§ **WHAT IS BEING ASKED**
Drop every picture. Then return, exactly, the lines from the beginning of the listing below through the one containing "S.view_settings.exposure = 0.68;".

§ **MATERIAL PROVIDED**
........

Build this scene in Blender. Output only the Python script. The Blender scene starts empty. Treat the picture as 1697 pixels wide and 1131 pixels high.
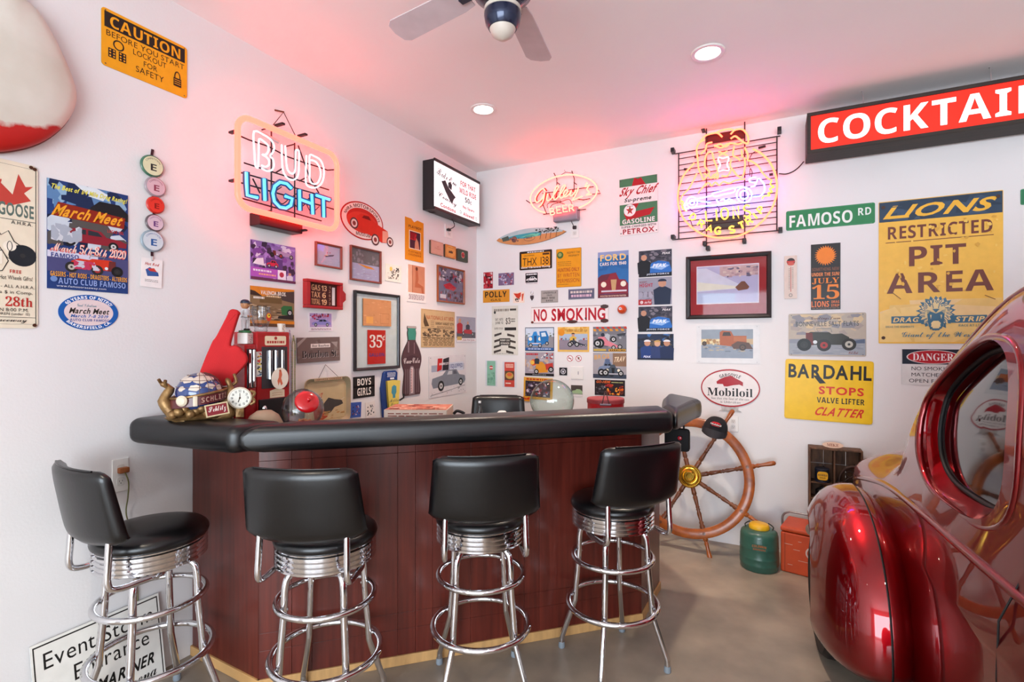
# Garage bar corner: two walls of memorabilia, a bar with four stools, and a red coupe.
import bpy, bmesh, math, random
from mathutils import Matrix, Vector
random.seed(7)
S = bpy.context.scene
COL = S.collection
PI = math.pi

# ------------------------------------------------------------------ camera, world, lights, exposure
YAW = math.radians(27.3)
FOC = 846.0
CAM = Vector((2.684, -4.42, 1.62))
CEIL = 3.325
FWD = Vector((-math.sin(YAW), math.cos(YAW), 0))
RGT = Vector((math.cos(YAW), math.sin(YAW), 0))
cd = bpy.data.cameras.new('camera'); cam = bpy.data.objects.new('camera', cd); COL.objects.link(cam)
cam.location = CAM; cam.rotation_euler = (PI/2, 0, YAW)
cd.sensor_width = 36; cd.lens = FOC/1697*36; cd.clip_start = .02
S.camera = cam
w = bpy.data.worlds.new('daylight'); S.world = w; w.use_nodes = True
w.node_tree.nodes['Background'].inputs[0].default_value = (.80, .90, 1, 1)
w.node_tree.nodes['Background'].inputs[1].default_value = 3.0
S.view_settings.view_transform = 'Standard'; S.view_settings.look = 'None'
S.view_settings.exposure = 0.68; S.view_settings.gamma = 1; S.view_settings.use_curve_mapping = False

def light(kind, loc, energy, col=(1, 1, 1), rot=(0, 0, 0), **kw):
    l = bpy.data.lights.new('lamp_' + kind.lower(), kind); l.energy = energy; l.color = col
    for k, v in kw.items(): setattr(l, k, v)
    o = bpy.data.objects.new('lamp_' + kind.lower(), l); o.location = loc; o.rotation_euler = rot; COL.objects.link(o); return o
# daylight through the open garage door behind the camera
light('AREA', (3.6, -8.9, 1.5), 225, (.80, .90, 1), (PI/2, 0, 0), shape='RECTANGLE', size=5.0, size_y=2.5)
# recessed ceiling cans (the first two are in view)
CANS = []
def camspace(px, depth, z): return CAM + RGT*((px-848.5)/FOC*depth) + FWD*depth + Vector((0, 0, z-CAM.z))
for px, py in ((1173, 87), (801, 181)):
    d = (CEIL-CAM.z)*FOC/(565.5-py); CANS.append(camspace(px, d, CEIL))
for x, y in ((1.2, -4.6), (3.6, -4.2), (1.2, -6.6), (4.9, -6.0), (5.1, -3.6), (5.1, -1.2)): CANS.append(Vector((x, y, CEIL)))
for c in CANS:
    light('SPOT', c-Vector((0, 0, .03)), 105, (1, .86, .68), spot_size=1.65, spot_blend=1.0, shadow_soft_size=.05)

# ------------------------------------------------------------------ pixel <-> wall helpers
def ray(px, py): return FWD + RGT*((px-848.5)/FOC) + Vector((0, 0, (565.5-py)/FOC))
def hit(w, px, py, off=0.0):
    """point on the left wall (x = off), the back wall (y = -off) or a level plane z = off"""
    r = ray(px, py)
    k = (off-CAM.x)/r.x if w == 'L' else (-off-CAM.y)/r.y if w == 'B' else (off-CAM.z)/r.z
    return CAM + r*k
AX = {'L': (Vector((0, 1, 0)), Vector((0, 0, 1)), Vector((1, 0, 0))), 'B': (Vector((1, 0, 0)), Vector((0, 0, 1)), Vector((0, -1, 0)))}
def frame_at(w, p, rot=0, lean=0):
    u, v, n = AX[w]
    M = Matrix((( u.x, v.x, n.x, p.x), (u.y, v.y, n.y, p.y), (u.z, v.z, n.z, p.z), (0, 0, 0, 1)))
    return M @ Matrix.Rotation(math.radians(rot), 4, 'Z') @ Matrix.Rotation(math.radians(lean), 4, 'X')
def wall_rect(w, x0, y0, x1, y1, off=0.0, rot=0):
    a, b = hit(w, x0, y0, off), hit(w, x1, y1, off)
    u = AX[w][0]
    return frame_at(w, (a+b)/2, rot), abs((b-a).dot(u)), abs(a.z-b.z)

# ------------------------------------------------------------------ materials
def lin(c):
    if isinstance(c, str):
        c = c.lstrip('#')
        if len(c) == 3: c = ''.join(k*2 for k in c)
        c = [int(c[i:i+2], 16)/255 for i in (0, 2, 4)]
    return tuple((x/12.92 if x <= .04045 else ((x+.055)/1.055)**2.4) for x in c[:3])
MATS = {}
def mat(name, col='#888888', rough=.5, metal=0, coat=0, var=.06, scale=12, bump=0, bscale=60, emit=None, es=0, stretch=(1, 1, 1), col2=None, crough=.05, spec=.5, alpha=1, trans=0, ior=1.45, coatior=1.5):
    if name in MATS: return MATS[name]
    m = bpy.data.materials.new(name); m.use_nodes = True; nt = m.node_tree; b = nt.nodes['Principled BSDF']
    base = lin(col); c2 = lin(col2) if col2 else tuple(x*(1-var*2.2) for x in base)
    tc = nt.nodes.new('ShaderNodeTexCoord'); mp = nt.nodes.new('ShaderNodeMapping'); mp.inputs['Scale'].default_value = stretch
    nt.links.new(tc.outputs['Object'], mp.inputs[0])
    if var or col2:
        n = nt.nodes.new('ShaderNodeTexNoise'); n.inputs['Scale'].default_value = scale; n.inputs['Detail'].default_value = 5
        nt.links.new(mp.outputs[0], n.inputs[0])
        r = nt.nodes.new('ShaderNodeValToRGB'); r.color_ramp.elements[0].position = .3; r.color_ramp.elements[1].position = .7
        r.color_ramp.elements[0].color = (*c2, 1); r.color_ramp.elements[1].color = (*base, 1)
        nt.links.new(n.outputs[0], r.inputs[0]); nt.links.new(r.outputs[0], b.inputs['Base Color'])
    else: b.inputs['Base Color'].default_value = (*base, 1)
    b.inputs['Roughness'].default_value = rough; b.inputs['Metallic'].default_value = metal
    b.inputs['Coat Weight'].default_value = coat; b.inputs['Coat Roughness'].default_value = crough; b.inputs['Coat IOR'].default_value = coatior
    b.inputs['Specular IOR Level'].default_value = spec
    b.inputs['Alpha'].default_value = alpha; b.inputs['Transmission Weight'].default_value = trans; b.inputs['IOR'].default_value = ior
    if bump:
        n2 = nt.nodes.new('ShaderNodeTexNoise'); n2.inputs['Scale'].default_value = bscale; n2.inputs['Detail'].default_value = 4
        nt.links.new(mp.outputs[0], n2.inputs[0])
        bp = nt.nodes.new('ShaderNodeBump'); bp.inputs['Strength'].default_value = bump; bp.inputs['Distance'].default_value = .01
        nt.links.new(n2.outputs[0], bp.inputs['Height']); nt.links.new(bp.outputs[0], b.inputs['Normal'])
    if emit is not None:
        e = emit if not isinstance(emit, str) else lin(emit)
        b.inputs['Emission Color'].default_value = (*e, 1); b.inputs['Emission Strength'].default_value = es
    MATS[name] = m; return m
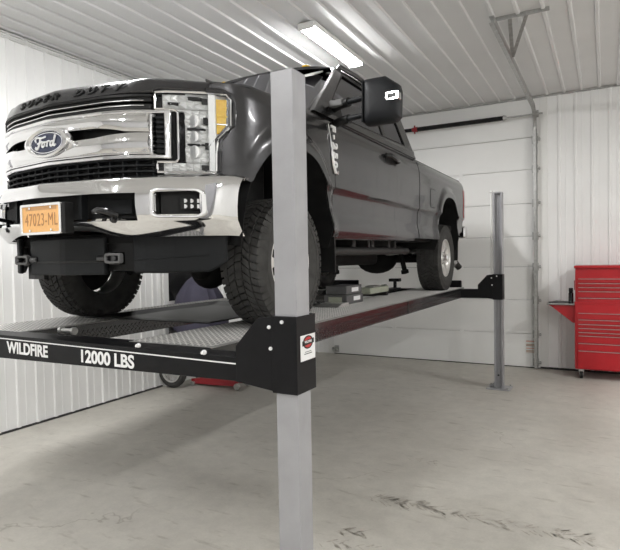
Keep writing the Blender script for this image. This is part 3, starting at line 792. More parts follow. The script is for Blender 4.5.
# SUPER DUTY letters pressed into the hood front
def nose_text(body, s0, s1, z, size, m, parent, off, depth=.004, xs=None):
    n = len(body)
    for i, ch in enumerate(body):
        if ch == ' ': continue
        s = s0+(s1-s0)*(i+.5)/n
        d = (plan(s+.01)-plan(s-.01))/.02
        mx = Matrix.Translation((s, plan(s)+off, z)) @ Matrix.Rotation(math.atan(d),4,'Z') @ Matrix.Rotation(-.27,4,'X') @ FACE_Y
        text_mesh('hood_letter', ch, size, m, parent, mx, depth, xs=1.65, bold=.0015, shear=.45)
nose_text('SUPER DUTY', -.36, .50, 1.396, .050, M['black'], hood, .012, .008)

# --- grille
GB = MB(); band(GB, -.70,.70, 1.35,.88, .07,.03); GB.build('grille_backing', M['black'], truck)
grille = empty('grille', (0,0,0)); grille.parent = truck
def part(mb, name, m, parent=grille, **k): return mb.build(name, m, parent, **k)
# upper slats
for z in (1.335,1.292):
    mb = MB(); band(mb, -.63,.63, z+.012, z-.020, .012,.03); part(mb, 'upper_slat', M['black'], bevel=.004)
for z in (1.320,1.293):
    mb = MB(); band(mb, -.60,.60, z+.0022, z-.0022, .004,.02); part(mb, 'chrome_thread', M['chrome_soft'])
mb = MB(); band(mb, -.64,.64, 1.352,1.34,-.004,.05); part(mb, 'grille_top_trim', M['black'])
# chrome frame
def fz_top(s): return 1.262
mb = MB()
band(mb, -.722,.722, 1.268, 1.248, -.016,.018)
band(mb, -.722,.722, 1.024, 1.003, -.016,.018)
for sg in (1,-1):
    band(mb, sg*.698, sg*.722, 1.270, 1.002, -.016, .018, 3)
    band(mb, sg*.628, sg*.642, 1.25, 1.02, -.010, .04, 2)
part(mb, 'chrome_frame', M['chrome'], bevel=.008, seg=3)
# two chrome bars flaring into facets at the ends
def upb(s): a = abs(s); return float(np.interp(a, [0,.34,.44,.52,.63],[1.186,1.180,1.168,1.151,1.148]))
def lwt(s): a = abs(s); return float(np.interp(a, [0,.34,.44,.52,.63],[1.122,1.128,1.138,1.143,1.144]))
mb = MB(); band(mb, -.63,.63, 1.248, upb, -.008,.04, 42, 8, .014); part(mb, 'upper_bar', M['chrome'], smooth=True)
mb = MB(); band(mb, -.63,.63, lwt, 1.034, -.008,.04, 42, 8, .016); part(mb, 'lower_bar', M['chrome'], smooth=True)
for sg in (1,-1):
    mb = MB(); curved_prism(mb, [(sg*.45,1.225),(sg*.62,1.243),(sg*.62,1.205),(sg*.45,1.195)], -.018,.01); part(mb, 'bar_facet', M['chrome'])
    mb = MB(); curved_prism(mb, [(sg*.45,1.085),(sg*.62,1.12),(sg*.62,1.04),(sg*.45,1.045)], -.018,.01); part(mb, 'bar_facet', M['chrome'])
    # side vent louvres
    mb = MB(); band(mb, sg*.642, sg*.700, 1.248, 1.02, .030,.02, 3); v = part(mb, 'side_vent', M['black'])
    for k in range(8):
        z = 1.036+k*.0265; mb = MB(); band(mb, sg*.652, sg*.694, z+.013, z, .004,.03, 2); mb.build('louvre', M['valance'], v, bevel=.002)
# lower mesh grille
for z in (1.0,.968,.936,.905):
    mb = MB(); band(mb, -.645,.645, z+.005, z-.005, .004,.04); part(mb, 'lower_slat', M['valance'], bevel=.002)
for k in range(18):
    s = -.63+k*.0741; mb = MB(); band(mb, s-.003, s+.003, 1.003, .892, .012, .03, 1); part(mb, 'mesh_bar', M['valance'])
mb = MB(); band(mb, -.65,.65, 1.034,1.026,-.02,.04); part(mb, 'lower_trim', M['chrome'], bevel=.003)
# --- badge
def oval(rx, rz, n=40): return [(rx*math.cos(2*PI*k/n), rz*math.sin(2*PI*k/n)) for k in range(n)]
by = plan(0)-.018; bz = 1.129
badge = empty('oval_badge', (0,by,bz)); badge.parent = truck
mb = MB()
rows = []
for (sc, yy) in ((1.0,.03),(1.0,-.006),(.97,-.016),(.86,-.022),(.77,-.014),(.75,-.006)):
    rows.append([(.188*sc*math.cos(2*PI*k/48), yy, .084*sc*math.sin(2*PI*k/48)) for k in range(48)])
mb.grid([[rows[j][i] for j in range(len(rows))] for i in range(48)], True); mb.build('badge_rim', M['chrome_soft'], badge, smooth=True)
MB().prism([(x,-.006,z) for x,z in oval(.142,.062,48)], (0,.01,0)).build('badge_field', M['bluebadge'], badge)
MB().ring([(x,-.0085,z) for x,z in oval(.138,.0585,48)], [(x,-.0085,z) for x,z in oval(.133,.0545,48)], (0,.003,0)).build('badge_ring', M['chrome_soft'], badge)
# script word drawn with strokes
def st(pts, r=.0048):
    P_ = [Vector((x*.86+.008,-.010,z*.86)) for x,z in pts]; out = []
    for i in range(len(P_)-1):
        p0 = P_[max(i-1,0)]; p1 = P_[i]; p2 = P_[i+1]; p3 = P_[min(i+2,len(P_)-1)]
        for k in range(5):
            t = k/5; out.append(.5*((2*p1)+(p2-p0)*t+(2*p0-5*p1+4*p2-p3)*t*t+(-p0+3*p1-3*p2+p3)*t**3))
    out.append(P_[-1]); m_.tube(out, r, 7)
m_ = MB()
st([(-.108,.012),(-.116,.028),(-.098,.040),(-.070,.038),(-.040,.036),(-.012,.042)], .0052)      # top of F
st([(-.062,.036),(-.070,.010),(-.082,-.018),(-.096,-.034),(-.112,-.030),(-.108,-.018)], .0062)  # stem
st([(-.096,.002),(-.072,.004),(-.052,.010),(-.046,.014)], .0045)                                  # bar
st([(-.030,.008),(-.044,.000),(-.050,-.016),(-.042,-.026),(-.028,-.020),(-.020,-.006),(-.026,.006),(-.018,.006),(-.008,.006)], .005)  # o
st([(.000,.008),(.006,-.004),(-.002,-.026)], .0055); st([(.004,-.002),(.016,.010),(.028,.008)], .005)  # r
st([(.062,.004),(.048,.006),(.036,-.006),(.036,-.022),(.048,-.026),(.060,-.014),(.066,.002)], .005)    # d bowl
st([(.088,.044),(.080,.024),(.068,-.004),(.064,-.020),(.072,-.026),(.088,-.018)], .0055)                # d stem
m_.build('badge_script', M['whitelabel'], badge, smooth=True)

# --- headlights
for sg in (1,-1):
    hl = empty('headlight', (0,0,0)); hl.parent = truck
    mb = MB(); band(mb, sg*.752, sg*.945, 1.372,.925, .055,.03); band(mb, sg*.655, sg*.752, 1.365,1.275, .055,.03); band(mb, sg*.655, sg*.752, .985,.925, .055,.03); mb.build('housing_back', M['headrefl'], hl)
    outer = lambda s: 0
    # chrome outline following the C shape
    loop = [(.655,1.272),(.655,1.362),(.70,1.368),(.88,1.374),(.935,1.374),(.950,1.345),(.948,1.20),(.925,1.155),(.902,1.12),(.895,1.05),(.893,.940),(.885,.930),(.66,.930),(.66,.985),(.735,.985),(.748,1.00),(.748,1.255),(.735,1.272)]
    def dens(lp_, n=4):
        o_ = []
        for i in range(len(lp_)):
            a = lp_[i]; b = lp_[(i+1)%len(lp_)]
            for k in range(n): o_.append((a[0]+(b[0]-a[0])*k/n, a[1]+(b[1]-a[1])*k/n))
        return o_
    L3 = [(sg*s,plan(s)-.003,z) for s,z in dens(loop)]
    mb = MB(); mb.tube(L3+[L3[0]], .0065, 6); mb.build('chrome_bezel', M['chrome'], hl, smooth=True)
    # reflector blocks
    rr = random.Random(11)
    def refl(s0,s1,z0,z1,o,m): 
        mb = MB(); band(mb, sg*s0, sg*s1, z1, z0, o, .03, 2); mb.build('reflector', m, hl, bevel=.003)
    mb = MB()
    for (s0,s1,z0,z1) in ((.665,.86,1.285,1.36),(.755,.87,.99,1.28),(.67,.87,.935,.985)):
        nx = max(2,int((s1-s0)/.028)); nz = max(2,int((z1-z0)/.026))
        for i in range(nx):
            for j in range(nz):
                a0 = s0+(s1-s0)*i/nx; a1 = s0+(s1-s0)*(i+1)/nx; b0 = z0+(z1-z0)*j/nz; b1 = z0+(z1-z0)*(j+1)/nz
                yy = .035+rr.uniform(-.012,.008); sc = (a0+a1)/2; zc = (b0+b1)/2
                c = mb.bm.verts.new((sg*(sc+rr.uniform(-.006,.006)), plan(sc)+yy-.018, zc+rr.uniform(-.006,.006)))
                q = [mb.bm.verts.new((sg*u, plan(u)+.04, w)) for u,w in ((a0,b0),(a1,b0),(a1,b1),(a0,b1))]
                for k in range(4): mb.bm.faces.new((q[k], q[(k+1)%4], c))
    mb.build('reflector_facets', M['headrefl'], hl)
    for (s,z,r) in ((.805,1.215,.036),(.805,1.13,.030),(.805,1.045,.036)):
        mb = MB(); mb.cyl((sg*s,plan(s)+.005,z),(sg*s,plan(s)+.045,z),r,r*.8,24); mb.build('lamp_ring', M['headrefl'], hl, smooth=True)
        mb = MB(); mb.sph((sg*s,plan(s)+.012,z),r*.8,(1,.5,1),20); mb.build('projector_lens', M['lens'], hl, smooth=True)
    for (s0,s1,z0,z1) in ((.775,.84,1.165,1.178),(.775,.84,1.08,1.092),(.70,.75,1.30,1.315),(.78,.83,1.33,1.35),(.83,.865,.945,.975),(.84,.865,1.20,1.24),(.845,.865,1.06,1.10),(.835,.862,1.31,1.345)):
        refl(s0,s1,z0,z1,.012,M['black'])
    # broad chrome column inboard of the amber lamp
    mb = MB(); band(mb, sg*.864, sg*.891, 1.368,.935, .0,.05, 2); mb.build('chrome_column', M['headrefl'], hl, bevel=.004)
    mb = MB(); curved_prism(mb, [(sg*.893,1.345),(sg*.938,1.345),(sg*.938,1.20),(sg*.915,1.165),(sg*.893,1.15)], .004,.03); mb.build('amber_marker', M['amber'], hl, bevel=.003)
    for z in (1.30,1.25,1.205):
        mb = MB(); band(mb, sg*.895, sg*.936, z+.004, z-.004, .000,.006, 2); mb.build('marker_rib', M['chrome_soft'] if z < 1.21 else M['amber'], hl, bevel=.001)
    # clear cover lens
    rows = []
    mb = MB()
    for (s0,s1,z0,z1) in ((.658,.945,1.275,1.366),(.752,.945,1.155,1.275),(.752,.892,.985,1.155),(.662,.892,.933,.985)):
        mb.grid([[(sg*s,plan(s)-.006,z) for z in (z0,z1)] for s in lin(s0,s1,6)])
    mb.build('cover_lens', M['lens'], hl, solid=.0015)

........

§ **OUTPUT FOR THIS TASK**
Build this scene in Blender. Output only the Python script. The Blender scene starts empty. Treat the picture as 1697 pixels wide and 1131 pixels high.
# Garage bar corner: two walls of memorabilia, a bar with four stools, and a red coupe.
import bpy, bmesh, math, random
from mathutils import Matrix, Vector
random.seed(7)
S = bpy.context.scene
COL = S.collection
PI = math.pi

# ------------------------------------------------------------------ camera, world, lights, exposure
YAW = math.radians(27.3)
FOC = 846.0
CAM = Vector((2.684, -4.42, 1.62))
CEIL = 3.325
FWD = Vector((-math.sin(YAW), math.cos(YAW), 0))
RGT = Vector((math.cos(YAW), math.sin(YAW), 0))
cd = bpy.data.cameras.new('camera'); cam = bpy.data.objects.new('camera', cd); COL.objects.link(cam)
cam.location = CAM; cam.rotation_euler = (PI/2, 0, YAW)
cd.sensor_width = 36; cd.lens = FOC/1697*36; cd.clip_start = .02
S.camera = cam
w = bpy.data.worlds.new('daylight'); S.world = w; w.use_nodes = True
w.node_tree.nodes['Background'].inputs[0].default_value = (.80, .90, 1, 1)
w.node_tree.nodes['Background'].inputs[1].default_value = 3.0
S.view_settings.view_transform = 'Standard'; S.view_settings.look = 'None'
S.view_settings.exposure = 0.68; S.view_settings.gamma = 1; S.view_settings.use_curve_mapping = False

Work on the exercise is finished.